Equities have had a better seven days, but the witches’ brew of the global debt markets continues to bubble away, and get murkier.
Consider the following debt-related stories, all from this week.
- The Fed gives loans to “systemically important countries” by establishing swap lines with Brazil, South Korea, Mexico and Singapore.
- The Fed lends directly to corporates via its new commercial paper programme (incidentally allowing AIG to arbitrage the punitive rate it was paying on its previous loan facility).
- Russia, not to be outdone, bails out its own oligarchs with state bank loans.
- The Royal Bank of Scotland delays its capital-raising prospectus to take advantage of laxer accounting standards and reduce the amount of bad debts it reports. Incidentally, this sends its shares down.
- Italian and Greek government bonds trade at their highest yield spreads to German Bunds since the introduction of the Euro.
- And – I’m still struggling to think through the implications of this one if it gets passed – an “alliance of financial industry interests and consumer advocates” is seeking a 40% write-off of credit card debts in the US.
The last story, in particular, suggests that all the bailout plans will come to nothing if the willingness of debtors to repay is being eroded, as a loss of confidence in the whole system would surely overwhelm efforts to prop it all up. Why should the average citizen feel he has to pay his debts if he sees those at the top and bottom of the pile being forgiven?
What we are seeing is the obfuscation of who owes what to whom, the massive transfer of private sector liabilities to taxpayers, inconsistencies in who gets the money and who doesn’t (Lehman, Morgan Stanley, Goldman Sachs), and, at the bottom of the pyramid, increasing signs that debts will not be repaid. Can we avoid further blow-ups? I doubt it.
In physics, the second law of thermodynamics basically tells us that you can’t build a perpetual motion machine. But that doesn’t stop our political and financial sector leaders from trying. All these bailouts and accounting tricks disguise the fact that the bad debts in the system cannot be reduced (although they probably can be made worse!) – the associated risks can only be transferred.
So while bank A gets its liabilities reduced, country B sees its creditworthiness worsen because government debts are rising and taxpayers are shouldering a heavier and heavier burden.
As one astute observer recently put it, “Back when this whole mess started I quipped that no plan was the best plan. After mocking Paulson’s first plan I said plans d, e and f would be where the real fun starts. Here we are (with the loans to emerging market governments). The Greenspan put now is worldwide. But there is no reason to get bored. There are a lot of plans to come before we get to z!”

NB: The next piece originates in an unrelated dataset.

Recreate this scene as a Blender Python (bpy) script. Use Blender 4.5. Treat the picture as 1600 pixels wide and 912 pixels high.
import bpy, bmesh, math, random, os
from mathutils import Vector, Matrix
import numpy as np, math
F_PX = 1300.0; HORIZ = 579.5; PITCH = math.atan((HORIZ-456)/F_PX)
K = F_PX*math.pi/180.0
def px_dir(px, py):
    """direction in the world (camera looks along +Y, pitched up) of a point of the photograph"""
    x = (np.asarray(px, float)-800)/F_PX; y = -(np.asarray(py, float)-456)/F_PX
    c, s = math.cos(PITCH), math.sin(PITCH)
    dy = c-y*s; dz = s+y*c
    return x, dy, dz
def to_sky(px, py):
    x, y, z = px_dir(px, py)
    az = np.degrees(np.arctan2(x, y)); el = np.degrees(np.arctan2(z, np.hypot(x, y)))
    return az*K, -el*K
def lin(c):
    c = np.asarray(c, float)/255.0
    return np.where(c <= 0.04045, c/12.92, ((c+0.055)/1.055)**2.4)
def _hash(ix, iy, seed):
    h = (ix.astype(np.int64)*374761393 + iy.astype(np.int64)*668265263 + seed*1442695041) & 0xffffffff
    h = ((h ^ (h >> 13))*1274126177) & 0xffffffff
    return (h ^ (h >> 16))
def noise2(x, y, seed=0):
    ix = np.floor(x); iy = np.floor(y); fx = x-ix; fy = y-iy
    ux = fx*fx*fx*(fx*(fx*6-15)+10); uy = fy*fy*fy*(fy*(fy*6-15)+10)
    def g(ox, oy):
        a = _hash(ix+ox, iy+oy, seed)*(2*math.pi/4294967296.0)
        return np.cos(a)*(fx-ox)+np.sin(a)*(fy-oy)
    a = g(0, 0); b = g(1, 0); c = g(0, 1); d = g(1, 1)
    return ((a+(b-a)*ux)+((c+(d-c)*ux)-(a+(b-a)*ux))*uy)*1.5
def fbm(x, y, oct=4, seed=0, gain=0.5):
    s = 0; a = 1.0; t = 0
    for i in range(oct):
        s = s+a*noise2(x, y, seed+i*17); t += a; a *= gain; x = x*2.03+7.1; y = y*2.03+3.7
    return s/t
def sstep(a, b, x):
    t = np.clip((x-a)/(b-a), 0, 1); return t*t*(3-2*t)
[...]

Who knows – maybe the recent liquidity injections can rally the markets for a quarter, six months, even a year? And we as journalists and reporters have plans g-z to look forward to. But what has happened over the last few months has clearly weakened the whole debt-based system, creating dangerous new linkages and making a systemic collapse (via massive private and public sector defaults) much more likely.
How to view this as investors? Ironically we may now be better off in equities than in bonds (but only in those companies that are unleveraged and that have tangible assets on the balance sheet). And I can’t see this whole mess as anything but bullish for the precious metals, and probably other commodities too.